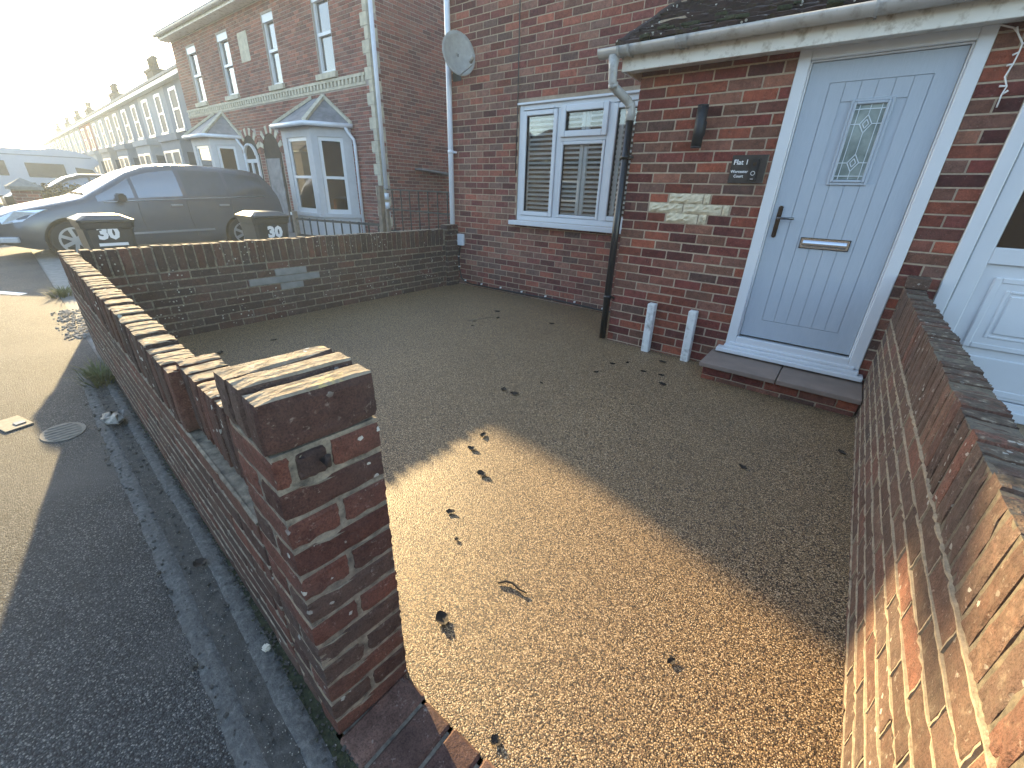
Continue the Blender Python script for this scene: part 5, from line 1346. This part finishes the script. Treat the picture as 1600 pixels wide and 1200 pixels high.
# houses across the street, out of view; all after the first added for dark reflections
for (xa, xb, lab) in ((-20, -8, 'dark brick house across the street, mirrored in the white window beside the porch'), (-34, -21.5, 'dark brick house across the street, mirrored in the bay window of the red house'), (-6.5, 5, 'dark brick house across the street, mirrored in the letterbox of the grey front door'), (6.5, 18, 'dark brick house across the street, mirrored in the slanted side of the near bay window'), (-48, -35.5, 'dark brick house across the street, mirrored in the front panes of the near bay window'), (-62, -49.5, 'dark brick house across the street, farthest along, mirrored in the far bay window')):
    oh = thing('facing_house', lab, 'house', ((xa + xb) / 2, -15, 0), 'houses across the street')
    ze = 3.1 if xa == -20 else 4.6
    mb = MB(); mb.box(xa, xb, -22, -14.5, -.1, ze); part('wall', mb, M['slate_dark'], oh)
    mb = MB(); mb.prism([(xa - .3, -14.2, ze), (xb + .3, -14.2, ze), (xb - 1.5, -18.2, ze + 2.1), (xa + 1.5, -18.2, ze + 2.1)], (0, 0, 0), (0, 0, .12)); mb.prism([(xa - .3, -22.3, ze), (xb + .3, -22.3, ze), (xb - 1.5, -18.2, ze + 2.1), (xa + 1.5, -18.2, ze + 2.1)], (0, 0, 0), (0, 0, .12)); part('roof', mb, M['slate_dark'], oh)
    for k in range(3):
        x = xa + 2 + k * 3.7
        mb = MB(); frame_ring(mb, x - .6, x + .6, .9, 2.05, .07, -14.5, -14.45); f_ = part('window', mb, M['upvc'], oh)
        mb = MB(); mb.box(x - .53, x + .53, -14.495, -14.48, .97, 1.98); part('pane', mb, M['carglass'], f_)

for (a, b, lab) in (((-22, 2.18, 4.26), (-78, 20.8, 7.85), 'upper thin overhead wire crossing the pale sky at the left edge'), ((-27, 2.27, 3.0), (-75, 12.4, 4.2), 'lower thin overhead wire crossing the pale sky at the left edge')):
    a, b = Vector(a), Vector(b); mb = MB()
    mb.tube([a.lerp(b, q / 12) - Vector((0, 0, .5 * (q / 12) * (1 - q / 12))) for q in range(-3, 13)], .009, 5)
    solo('overhead_wire', mb, M['iron'], lab, 'wire', tuple(a), 'overhead wires along the street')
# ------------------------------------------------------------------ hazy air added in place of veiling glare in the lens
hz = MB(); hz.box(-203, 63, -93, 113, -1.3, 9.6)
tz = bpy.data.materials.new('added_glare_haze'); tz.use_nodes = True; nt = tz.node_tree
nt.nodes.remove(nt.nodes['Principled BSDF'])
pvn = nt.nodes.new('ShaderNodeVolumePrincipled'); pvn.inputs['Color'].default_value = (.74, .87, 1, 1); pvn.inputs['Density'].default_value = .0032; pvn.inputs['Anisotropy'].default_value = .35
nt.links.new(pvn.outputs[0], nt.nodes['Material Output'].inputs['Volume'])
struct('added_glare_haze', hz, tz, 'stuff')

===

● Exercise aim
Your task is an exact transcription of all the data, minus the pictures.

● Exercise output
Continue the Blender Python script for this scene: part 5, from line 1346. This part finishes the script. Treat the picture as 1600 pixels wide and 1200 pixels high.
# houses across the street, out of view; all after the first added for dark reflections
for (xa, xb, lab) in ((-20, -8, 'dark brick house across the street, mirrored in the white window beside the porch'), (-34, -21.5, 'dark brick house across the street, mirrored in the bay window of the red house'), (-6.5, 5, 'dark brick house across the street, mirrored in the letterbox of the grey front door'), (6.5, 18, 'dark brick house across the street, mirrored in the slanted side of the near bay window'), (-48, -35.5, 'dark brick house across the street, mirrored in the front panes of the near bay window'), (-62, -49.5, 'dark brick house across the street, farthest along, mirrored in the far bay window')):
    oh = thing('facing_house', lab, 'house', ((xa + xb) / 2, -15, 0), 'houses across the street')
    ze = 3.1 if xa == -20 else 4.6
    mb = MB(); mb.box(xa, xb, -22, -14.5, -.1, ze); part('wall', mb, M['slate_dark'], oh)
    mb = MB(); mb.prism([(xa - .3, -14.2, ze), (xb + .3, -14.2, ze), (xb - 1.5, -18.2, ze + 2.1), (xa + 1.5, -18.2, ze + 2.1)], (0, 0, 0), (0, 0, .12)); mb.prism([(xa - .3, -22.3, ze), (xb + .3, -22.3, ze), (xb - 1.5, -18.2, ze + 2.1), (xa + 1.5, -18.2, ze + 2.1)], (0, 0, 0), (0, 0, .12)); part('roof', mb, M['slate_dark'], oh)
    for k in range(3):
        x = xa + 2 + k * 3.7
        mb = MB(); frame_ring(mb, x - .6, x + .6, .9, 2.05, .07, -14.5, -14.45); f_ = part('window', mb, M['upvc'], oh)
        mb = MB(); mb.box(x - .53, x + .53, -14.495, -14.48, .97, 1.98); part('pane', mb, M['carglass'], f_)

for (a, b, lab) in (((-22, 2.18, 4.26), (-78, 20.8, 7.85), 'upper thin overhead wire crossing the pale sky at the left edge'), ((-27, 2.27, 3.0), (-75, 12.4, 4.2), 'lower thin overhead wire crossing the pale sky at the left edge')):
    a, b = Vector(a), Vector(b); mb = MB()
    mb.tube([a.lerp(b, q / 12) - Vector((0, 0, .5 * (q / 12) * (1 - q / 12))) for q in range(-3, 13)], .009, 5)
    solo('overhead_wire', mb, M['iron'], lab, 'wire', tuple(a), 'overhead wires along the street')
# ------------------------------------------------------------------ hazy air added in place of veiling glare in the lens
hz = MB(); hz.box(-203, 63, -93, 113, -1.3, 9.6)
tz = bpy.data.materials.new('added_glare_haze'); tz.use_nodes = True; nt = tz.node_tree
nt.nodes.remove(nt.nodes['Principled BSDF'])
pvn = nt.nodes.new('ShaderNodeVolumePrincipled'); pvn.inputs['Color'].default_value = (.74, .87, 1, 1); pvn.inputs['Density'].default_value = .0032; pvn.inputs['Anisotropy'].default_value = .35
nt.links.new(pvn.outputs[0], nt.nodes['Material Output'].inputs['Volume'])
struct('added_glare_haze', hz, tz, 'stuff')